Culture Magazine

Radical DH and the Xenaverse

By Bbenzon @bbenzon
It's not at all clear to me just what "digital humanities" is or will become, but it's clear that some are worried that it is just another form neoliberal oppression and won't become much of anything unless it figures out how to be radical in the face of all that tech. Me, I'm Old School and believe in capital "T" Truth, though constructing it is certainly a challenge and a trial. For reasons which I may or may not get around to explaining here on New Savanna I'm inclined to think of all this throat clearing and hemming and hawing about radical DH as a form of territorial marking (I'm thinking of recent LARB piece and its fallout). The purpose of this post is to suggest that the territory was radically marked before the DH term was coined.

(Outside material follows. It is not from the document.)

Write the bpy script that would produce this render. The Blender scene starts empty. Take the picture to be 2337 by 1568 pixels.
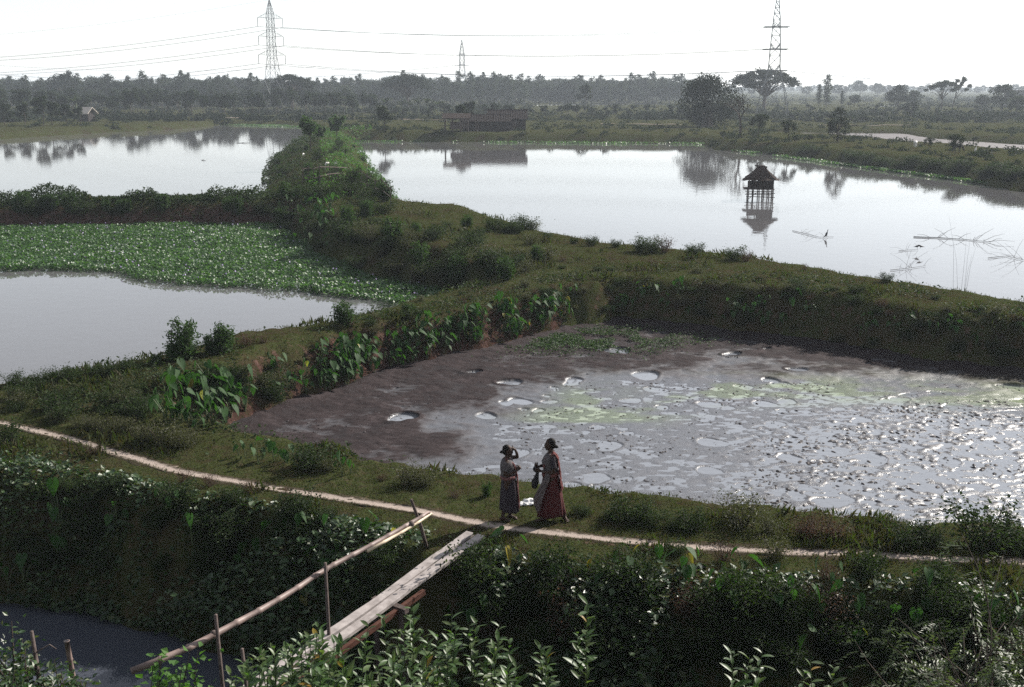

Back in 1998 Christine Boese released her doctoral dissertation to the web: The Ballad of the Internet Nutball: Chaining Rhetorical Visions from the Margins of the Margins to the Mainstream in the Xenaverse. It's certainly one of the earliest hypertext dissertations, if not THE first – I simply don't know. I figure that qualifies it as DH. Here's the abstract:
This dissertation is a case study applying methods of rhetorical analysis and cultural critique to the burgeoning online phenomenon called the Xenaverse: the online spaces devoted to the cult following of the syndicated television program "Xena, Warrior Princess." My work combines two modes of inquiry:
(1) Locating and capturing texts from multiple sites on the Internet known to be parts of the Xenaverse, and
(2) Supplementing those texts with data generated from the limited use of the ethnographic tools of participant observation and informant interviews, both electronic and face to face.
The primary focus of my analysis is on constructions of authority in cyberspace. I explore the constellations of social forces in cyberspace which have led to the success of a noncommercial, highly trafficked, dynamic culture or what is sometimes called a "community." The strengths and weaknesses of this online "community" are examined in terms of the ideals of radical democracy, using Fantasy-Theme rhetorical analysis. This research examines how the rhetorical visions of this culture are used to write the narratives of its ongoing existence, in a way that is increasingly independent of the dominant narratives of the television program itself. Using the relevance of an insider's point of view and taking a case which implies successful democratic social resistance to diverse hegemonic forces, I look beyond the Xenaverse and consider the strength of the frequently-cited claim that the medium of cyberspace is intrinsically democratizing. Considering that claim critically, I suggest democracy both is and is not being enhanced online.